» WHAT IS REQUIRED:
Give the data below again exactly as written, without its pictures.

» GIVEN DATA:
- - - - - - -
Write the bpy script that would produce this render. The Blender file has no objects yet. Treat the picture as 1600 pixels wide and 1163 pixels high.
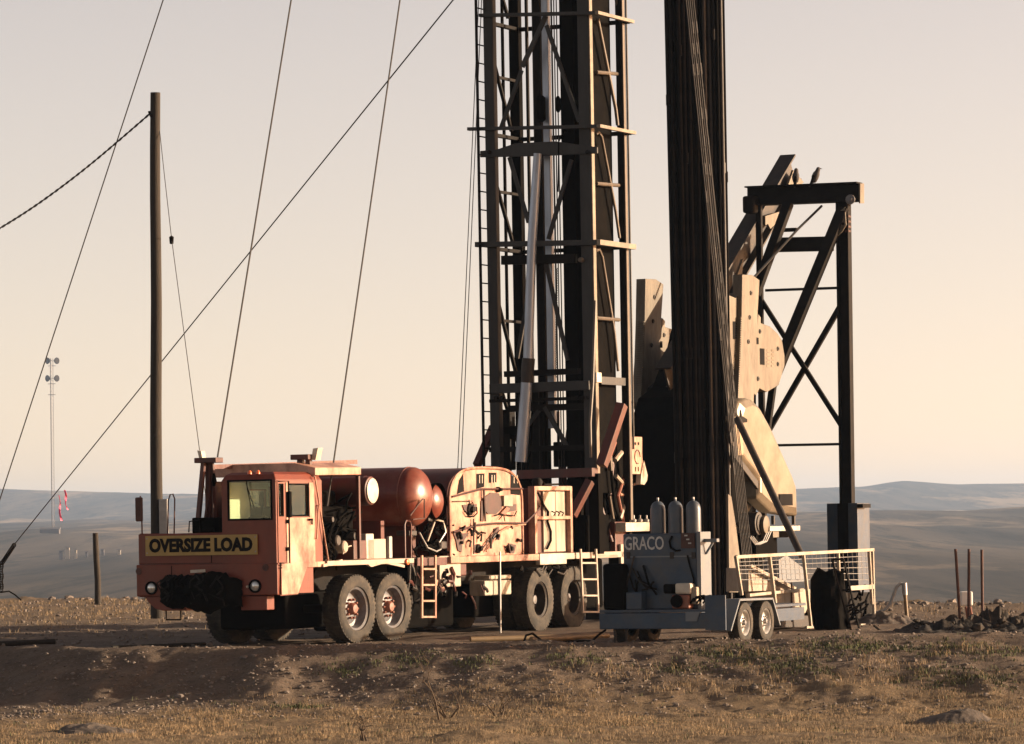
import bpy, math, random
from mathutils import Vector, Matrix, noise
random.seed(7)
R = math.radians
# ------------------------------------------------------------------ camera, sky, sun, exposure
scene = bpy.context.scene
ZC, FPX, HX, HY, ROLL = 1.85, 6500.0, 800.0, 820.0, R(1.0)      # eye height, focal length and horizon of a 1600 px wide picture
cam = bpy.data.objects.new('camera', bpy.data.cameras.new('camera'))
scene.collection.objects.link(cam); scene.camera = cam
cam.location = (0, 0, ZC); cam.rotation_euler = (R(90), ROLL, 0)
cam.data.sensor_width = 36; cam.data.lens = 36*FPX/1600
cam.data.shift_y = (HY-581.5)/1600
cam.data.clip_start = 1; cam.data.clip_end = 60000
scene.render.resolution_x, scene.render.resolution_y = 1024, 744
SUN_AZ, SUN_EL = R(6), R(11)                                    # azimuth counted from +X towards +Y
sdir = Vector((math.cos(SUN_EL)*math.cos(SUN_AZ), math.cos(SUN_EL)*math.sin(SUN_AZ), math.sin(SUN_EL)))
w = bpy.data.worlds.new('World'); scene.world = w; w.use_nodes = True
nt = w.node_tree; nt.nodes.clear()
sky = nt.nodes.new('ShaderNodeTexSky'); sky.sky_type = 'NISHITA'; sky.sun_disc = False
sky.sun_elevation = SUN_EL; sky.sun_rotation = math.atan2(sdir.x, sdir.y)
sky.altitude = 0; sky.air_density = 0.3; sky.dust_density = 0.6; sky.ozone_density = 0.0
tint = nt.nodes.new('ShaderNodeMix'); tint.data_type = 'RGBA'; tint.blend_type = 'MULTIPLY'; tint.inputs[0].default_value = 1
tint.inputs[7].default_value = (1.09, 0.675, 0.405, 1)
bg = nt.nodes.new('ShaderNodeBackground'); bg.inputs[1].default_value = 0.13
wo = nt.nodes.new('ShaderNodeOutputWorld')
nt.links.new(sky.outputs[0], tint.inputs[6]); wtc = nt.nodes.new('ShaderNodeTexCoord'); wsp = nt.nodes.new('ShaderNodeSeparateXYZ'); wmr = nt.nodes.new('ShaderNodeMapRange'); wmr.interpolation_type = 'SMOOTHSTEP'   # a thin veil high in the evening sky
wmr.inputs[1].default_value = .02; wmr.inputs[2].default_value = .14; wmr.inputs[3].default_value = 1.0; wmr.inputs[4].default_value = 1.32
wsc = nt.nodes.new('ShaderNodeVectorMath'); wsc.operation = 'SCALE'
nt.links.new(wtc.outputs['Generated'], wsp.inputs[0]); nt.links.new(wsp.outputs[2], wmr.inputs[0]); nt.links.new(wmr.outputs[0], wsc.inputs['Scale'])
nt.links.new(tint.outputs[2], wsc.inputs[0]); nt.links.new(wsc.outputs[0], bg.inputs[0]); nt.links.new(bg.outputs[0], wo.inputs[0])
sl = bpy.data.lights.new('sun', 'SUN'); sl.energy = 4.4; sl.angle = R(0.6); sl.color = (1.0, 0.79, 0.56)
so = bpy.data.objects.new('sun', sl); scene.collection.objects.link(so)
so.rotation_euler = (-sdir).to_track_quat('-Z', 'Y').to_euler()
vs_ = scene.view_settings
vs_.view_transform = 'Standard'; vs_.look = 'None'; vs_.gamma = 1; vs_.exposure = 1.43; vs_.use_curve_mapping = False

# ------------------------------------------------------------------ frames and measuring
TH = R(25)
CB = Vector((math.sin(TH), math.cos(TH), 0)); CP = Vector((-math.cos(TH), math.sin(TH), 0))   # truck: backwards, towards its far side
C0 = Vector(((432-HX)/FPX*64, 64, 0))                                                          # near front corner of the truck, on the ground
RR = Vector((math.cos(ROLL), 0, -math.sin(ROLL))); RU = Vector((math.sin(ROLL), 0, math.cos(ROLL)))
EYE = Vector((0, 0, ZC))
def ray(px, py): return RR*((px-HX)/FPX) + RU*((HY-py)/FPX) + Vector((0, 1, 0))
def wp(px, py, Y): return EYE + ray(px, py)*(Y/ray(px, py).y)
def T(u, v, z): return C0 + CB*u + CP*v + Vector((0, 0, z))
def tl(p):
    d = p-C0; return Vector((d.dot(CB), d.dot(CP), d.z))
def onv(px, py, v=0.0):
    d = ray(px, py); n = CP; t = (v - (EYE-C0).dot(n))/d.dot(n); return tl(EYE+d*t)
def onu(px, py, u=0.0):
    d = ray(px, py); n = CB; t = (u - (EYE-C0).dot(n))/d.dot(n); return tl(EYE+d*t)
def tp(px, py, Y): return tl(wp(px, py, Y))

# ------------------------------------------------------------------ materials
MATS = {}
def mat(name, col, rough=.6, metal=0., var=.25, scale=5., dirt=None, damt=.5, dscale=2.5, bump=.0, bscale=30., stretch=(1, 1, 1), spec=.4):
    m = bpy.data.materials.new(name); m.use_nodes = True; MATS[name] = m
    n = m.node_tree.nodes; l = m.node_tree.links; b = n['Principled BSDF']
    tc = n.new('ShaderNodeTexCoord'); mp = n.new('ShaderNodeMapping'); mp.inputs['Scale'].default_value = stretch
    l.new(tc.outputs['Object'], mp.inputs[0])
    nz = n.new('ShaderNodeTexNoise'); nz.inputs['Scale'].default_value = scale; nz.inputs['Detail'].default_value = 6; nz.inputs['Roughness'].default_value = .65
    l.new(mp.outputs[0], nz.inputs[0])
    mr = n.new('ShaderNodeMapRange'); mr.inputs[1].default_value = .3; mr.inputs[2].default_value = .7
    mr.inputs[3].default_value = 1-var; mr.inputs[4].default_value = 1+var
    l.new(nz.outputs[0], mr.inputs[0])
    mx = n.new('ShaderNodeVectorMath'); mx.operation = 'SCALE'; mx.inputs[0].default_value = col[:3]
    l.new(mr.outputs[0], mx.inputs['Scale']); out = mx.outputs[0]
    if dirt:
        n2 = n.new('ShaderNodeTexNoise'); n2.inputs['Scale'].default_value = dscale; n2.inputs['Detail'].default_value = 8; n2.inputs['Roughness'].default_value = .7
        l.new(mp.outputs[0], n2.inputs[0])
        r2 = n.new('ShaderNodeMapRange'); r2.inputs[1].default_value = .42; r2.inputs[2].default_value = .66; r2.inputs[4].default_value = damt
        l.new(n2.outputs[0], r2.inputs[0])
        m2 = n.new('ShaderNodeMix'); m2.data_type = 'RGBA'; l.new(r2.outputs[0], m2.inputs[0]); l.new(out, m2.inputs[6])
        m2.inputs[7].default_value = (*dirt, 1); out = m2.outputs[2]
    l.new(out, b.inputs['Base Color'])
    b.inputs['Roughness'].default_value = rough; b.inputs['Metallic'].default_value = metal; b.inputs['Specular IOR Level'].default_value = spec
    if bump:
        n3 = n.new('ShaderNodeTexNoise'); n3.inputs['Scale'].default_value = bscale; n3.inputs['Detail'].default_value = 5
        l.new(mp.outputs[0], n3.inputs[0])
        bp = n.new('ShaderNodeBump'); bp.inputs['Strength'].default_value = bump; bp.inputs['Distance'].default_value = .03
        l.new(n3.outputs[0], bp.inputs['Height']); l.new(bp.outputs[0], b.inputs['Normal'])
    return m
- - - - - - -
» FINISHED EXERCISE:
Write the bpy script that would produce this render. The Blender file has no objects yet. Treat the picture as 1600 pixels wide and 1163 pixels high.
import bpy, math, random
from mathutils import Vector, Matrix, noise
random.seed(7)
R = math.radians
# ------------------------------------------------------------------ camera, sky, sun, exposure
scene = bpy.context.scene
ZC, FPX, HX, HY, ROLL = 1.85, 6500.0, 800.0, 820.0, R(1.0)      # eye height, focal length and horizon of a 1600 px wide picture
cam = bpy.data.objects.new('camera', bpy.data.cameras.new('camera'))
scene.collection.objects.link(cam); scene.camera = cam
cam.location = (0, 0, ZC); cam.rotation_euler = (R(90), ROLL, 0)
cam.data.sensor_width = 36; cam.data.lens = 36*FPX/1600
cam.data.shift_y = (HY-581.5)/1600
cam.data.clip_start = 1; cam.data.clip_end = 60000
scene.render.resolution_x, scene.render.resolution_y = 1024, 744
SUN_AZ, SUN_EL = R(6), R(11)                                    # azimuth counted from +X towards +Y
sdir = Vector((math.cos(SUN_EL)*math.cos(SUN_AZ), math.cos(SUN_EL)*math.sin(SUN_AZ), math.sin(SUN_EL)))
w = bpy.data.worlds.new('World'); scene.world = w; w.use_nodes = True
nt = w.node_tree; nt.nodes.clear()
sky = nt.nodes.new('ShaderNodeTexSky'); sky.sky_type = 'NISHITA'; sky.sun_disc = False
sky.sun_elevation = SUN_EL; sky.sun_rotation = math.atan2(sdir.x, sdir.y)
sky.altitude = 0; sky.air_density = 0.3; sky.dust_density = 0.6; sky.ozone_density = 0.0
tint = nt.nodes.new('ShaderNodeMix'); tint.data_type = 'RGBA'; tint.blend_type = 'MULTIPLY'; tint.inputs[0].default_value = 1
tint.inputs[7].default_value = (1.09, 0.675, 0.405, 1)
bg = nt.nodes.new('ShaderNodeBackground'); bg.inputs[1].default_value = 0.13
wo = nt.nodes.new('ShaderNodeOutputWorld')
nt.links.new(sky.outputs[0], tint.inputs[6]); wtc = nt.nodes.new('ShaderNodeTexCoord'); wsp = nt.nodes.new('ShaderNodeSeparateXYZ'); wmr = nt.nodes.new('ShaderNodeMapRange'); wmr.interpolation_type = 'SMOOTHSTEP'   # a thin veil high in the evening sky
wmr.inputs[1].default_value = .02; wmr.inputs[2].default_value = .14; wmr.inputs[3].default_value = 1.0; wmr.inputs[4].default_value = 1.32
wsc = nt.nodes.new('ShaderNodeVectorMath'); wsc.operation = 'SCALE'
nt.links.new(wtc.outputs['Generated'], wsp.inputs[0]); nt.links.new(wsp.outputs[2], wmr.inputs[0]); nt.links.new(wmr.outputs[0], wsc.inputs['Scale'])
nt.links.new(tint.outputs[2], wsc.inputs[0]); nt.links.new(wsc.outputs[0], bg.inputs[0]); nt.links.new(bg.outputs[0], wo.inputs[0])
sl = bpy.data.lights.new('sun', 'SUN'); sl.energy = 4.4; sl.angle = R(0.6); sl.color = (1.0, 0.79, 0.56)
so = bpy.data.objects.new('sun', sl); scene.collection.objects.link(so)
so.rotation_euler = (-sdir).to_track_quat('-Z', 'Y').to_euler()
vs_ = scene.view_settings
vs_.view_transform = 'Standard'; vs_.look = 'None'; vs_.gamma = 1; vs_.exposure = 1.43; vs_.use_curve_mapping = False

# ------------------------------------------------------------------ frames and measuring
TH = R(25)
CB = Vector((math.sin(TH), math.cos(TH), 0)); CP = Vector((-math.cos(TH), math.sin(TH), 0))   # truck: backwards, towards its far side
C0 = Vector(((432-HX)/FPX*64, 64, 0))                                                          # near front corner of the truck, on the ground
RR = Vector((math.cos(ROLL), 0, -math.sin(ROLL))); RU = Vector((math.sin(ROLL), 0, math.cos(ROLL)))
EYE = Vector((0, 0, ZC))
def ray(px, py): return RR*((px-HX)/FPX) + RU*((HY-py)/FPX) + Vector((0, 1, 0))
def wp(px, py, Y): return EYE + ray(px, py)*(Y/ray(px, py).y)
def T(u, v, z): return C0 + CB*u + CP*v + Vector((0, 0, z))
def tl(p):
    d = p-C0; return Vector((d.dot(CB), d.dot(CP), d.z))
def onv(px, py, v=0.0):
    d = ray(px, py); n = CP; t = (v - (EYE-C0).dot(n))/d.dot(n); return tl(EYE+d*t)
def onu(px, py, u=0.0):
    d = ray(px, py); n = CB; t = (u - (EYE-C0).dot(n))/d.dot(n); return tl(EYE+d*t)
def tp(px, py, Y): return tl(wp(px, py, Y))

# ------------------------------------------------------------------ materials
MATS = {}
def mat(name, col, rough=.6, metal=0., var=.25, scale=5., dirt=None, damt=.5, dscale=2.5, bump=.0, bscale=30., stretch=(1, 1, 1), spec=.4):
    m = bpy.data.materials.new(name); m.use_nodes = True; MATS[name] = m
    n = m.node_tree.nodes; l = m.node_tree.links; b = n['Principled BSDF']
    tc = n.new('ShaderNodeTexCoord'); mp = n.new('ShaderNodeMapping'); mp.inputs['Scale'].default_value = stretch
    l.new(tc.outputs['Object'], mp.inputs[0])
    nz = n.new('ShaderNodeTexNoise'); nz.inputs['Scale'].default_value = scale; nz.inputs['Detail'].default_value = 6; nz.inputs['Roughness'].default_value = .65
    l.new(mp.outputs[0], nz.inputs[0])
    mr = n.new('ShaderNodeMapRange'); mr.inputs[1].default_value = .3; mr.inputs[2].default_value = .7
    mr.inputs[3].default_value = 1-var; mr.inputs[4].default_value = 1+var
    l.new(nz.outputs[0], mr.inputs[0])
    mx = n.new('ShaderNodeVectorMath'); mx.operation = 'SCALE'; mx.inputs[0].default_value = col[:3]
    l.new(mr.outputs[0], mx.inputs['Scale']); out = mx.outputs[0]
    if dirt:
        n2 = n.new('ShaderNodeTexNoise'); n2.inputs['Scale'].default_value = dscale; n2.inputs['Detail'].default_value = 8; n2.inputs['Roughness'].default_value = .7
        l.new(mp.outputs[0], n2.inputs[0])
        r2 = n.new('ShaderNodeMapRange'); r2.inputs[1].default_value = .42; r2.inputs[2].default_value = .66; r2.inputs[4].default_value = damt
        l.new(n2.outputs[0], r2.inputs[0])
        m2 = n.new('ShaderNodeMix'); m2.data_type = 'RGBA'; l.new(r2.outputs[0], m2.inputs[0]); l.new(out, m2.inputs[6])
        m2.inputs[7].default_value = (*dirt, 1); out = m2.outputs[2]
    l.new(out, b.inputs['Base Color'])
    b.inputs['Roughness'].default_value = rough; b.inputs['Metallic'].default_value = metal; b.inputs['Specular IOR Level'].default_value = spec
    if bump:
        n3 = n.new('ShaderNodeTexNoise'); n3.inputs['Scale'].default_value = bscale; n3.inputs['Detail'].default_value = 5
        l.new(mp.outputs[0], n3.inputs[0])
        bp = n.new('ShaderNodeBump'); bp.inputs['Strength'].default_value = bump; bp.inputs['Distance'].default_value = .03
        l.new(n3.outputs[0], bp.inputs['Height']); l.new(bp.outputs[0], b.inputs['Normal'])
    return m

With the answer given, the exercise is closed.